No license · updated 9 months ago

TOP Mathematical Optimization algorithm SHADE ADE-AESDE in Odin

One can say that this optimizer is on a class of its own, it solves Rosenbrock 600 Dimensions in less then one hour, on a sinlge thread on a slow computer.

Desciption

This is the implmentation of the mathematical Optimizer ADE-AESDE that is a SHADE familly kind of optimizer. SHADE optimizer means ( Success-History based Adaptive Differential Evolution ) and ADE-AESDE means Archive-based Evolution Strategy with Differential Evolution, the algorithm should use an external archive and a adaptative mutation strategy.
This is a high-performing implementation of the ADE-AESDE concept.
ADE-AESDE isn't a single, rigid algorithm. It's a conceptual framework that describes a family of advanced Differential Evolution (DE) algorithms. The name itself breaks down the required features:

  • ADE ( Adaptive Differential Evolution ): The algorithm must adapt its control parameters, like the scaling factor (F) and crossover rate (CR), as it runs.
  • AESDE ( Archive-based Evolutionary Strategy with Differential Evolution ): The algorithm should use an external archive and an adaptive mutation strategy.

The current code implements SHADE (Success-History based Adaptive DE), which perfectly fits this description.

ADE-AESDE Concept How the Current Code Implements It

  • Adaptive DE The code uses a success-history memory ( memory_F and memory_CR ). When a new solution is successful, its F and CR values are stored. The algorithm then generates new parameters based on the historical success of past ones, allowing it to learn what works best for the problem.

  • External Archive The code maintains an archive array. When a solution is replaced by a better one, the old, inferior solution is stored in this archive. This archive is then used in the mutation step to increase population diversity and help the algorithm avoid getting stuck in local optima.

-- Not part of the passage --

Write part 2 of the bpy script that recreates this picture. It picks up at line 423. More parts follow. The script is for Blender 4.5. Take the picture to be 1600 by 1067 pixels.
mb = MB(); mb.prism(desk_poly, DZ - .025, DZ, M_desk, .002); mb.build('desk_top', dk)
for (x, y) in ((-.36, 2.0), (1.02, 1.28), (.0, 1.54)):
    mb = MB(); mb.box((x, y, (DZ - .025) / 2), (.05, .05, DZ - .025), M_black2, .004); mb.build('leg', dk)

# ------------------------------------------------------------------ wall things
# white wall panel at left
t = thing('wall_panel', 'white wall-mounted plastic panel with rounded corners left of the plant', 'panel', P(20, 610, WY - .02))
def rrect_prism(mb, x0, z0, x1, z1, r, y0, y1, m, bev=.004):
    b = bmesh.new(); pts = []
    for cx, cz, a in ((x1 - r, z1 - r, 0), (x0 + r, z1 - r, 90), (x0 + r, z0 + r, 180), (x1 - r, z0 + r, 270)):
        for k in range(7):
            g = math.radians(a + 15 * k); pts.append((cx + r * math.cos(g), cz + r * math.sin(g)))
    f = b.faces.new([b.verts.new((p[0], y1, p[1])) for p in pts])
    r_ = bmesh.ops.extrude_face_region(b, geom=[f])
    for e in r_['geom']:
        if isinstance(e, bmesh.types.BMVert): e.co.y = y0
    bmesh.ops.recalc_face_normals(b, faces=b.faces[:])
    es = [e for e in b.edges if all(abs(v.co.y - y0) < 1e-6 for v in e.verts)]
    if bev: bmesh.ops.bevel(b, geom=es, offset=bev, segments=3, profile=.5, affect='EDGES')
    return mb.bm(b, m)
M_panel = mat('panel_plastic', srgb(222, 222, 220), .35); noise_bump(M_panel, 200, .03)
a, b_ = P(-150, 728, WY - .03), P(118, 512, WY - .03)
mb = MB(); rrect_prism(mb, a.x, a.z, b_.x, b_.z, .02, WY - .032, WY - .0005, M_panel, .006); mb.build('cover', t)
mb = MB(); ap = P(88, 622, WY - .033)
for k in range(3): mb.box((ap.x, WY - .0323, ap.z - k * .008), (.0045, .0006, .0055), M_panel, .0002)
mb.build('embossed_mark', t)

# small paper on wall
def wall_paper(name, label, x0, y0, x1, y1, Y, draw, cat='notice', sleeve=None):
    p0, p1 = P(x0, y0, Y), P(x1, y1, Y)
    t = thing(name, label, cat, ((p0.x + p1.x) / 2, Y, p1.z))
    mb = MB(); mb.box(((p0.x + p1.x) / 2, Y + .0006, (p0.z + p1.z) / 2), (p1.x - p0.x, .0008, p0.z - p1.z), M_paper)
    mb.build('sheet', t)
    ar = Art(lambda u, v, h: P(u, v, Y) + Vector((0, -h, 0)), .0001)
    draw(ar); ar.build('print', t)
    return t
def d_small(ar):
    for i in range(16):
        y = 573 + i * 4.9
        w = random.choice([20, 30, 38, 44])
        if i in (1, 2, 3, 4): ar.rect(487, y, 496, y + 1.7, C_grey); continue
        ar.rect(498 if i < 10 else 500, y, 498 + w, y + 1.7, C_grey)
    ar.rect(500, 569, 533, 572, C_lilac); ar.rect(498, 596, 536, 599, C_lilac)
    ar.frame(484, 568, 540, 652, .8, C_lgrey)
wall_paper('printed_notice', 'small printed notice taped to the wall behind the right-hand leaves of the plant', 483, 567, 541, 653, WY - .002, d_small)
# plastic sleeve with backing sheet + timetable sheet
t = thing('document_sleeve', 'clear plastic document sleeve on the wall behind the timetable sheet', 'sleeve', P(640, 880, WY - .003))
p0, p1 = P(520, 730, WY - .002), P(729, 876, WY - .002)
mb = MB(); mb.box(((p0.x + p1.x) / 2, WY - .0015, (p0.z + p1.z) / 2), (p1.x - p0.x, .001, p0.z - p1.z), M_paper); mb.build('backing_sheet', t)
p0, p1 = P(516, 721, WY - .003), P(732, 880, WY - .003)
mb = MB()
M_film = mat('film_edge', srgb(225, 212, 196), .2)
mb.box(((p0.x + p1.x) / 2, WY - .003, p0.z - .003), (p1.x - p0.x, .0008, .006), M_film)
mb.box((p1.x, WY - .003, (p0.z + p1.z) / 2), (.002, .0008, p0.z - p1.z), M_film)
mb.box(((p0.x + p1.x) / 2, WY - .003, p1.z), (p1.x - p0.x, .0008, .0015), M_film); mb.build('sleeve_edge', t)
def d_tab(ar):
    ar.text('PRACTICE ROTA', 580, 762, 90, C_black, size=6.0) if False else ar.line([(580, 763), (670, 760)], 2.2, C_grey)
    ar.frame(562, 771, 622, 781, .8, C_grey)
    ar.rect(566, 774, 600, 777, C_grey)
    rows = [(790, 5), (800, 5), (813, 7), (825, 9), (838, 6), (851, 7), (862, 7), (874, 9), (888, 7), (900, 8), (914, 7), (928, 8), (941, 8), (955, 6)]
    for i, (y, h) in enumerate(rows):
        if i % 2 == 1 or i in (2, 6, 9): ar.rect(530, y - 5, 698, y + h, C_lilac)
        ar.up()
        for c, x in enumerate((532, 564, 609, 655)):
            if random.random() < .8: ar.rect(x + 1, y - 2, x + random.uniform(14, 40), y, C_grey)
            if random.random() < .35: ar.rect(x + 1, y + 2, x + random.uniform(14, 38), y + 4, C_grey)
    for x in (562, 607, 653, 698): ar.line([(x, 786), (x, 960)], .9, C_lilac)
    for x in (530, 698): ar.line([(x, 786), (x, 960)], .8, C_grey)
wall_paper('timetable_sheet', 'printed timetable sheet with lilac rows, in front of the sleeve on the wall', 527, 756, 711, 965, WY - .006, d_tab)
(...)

  • Adaptive Strategy The code uses the "current-to-pbest/1" mutation strategy. This is an adaptive strategy because it directs the search towards one of the percentile-best solutions, balancing exploration with exploitation of good regions in the search space.

Dimension VS Time on a slow CPU

Rosenbrock
 10 Dimension  -             3 ms
 50 Dimesions  -         1.23 seconds
100 Dimensions -         9.79 seconds
200 Dimensions -    1 m 27 second
300 Dimensions -    5 m 16 seconds
500 Dimensions -   30 m 
600 Dimensions - < 56 m 
700 Dimensions -   ???

Single Thread VS Multi Thread

This code is single threaded, but the algorithm is population based so it can be easily multithread to use 16 threads on a 8 core AMD or 32 threads, so the possibility to huge gains is there. I extimate that a possibility os 8 to 14 incrise in performance is there to be gained from a newer Top performance CPU, but my CPU is old and modest with a small cache. So if you have a newer CPU your times will be much better then maine. And if you paralelize they will be much much better then maine.

License

MIT Open Source License

Have fun

Best regards,
Joao Carvalho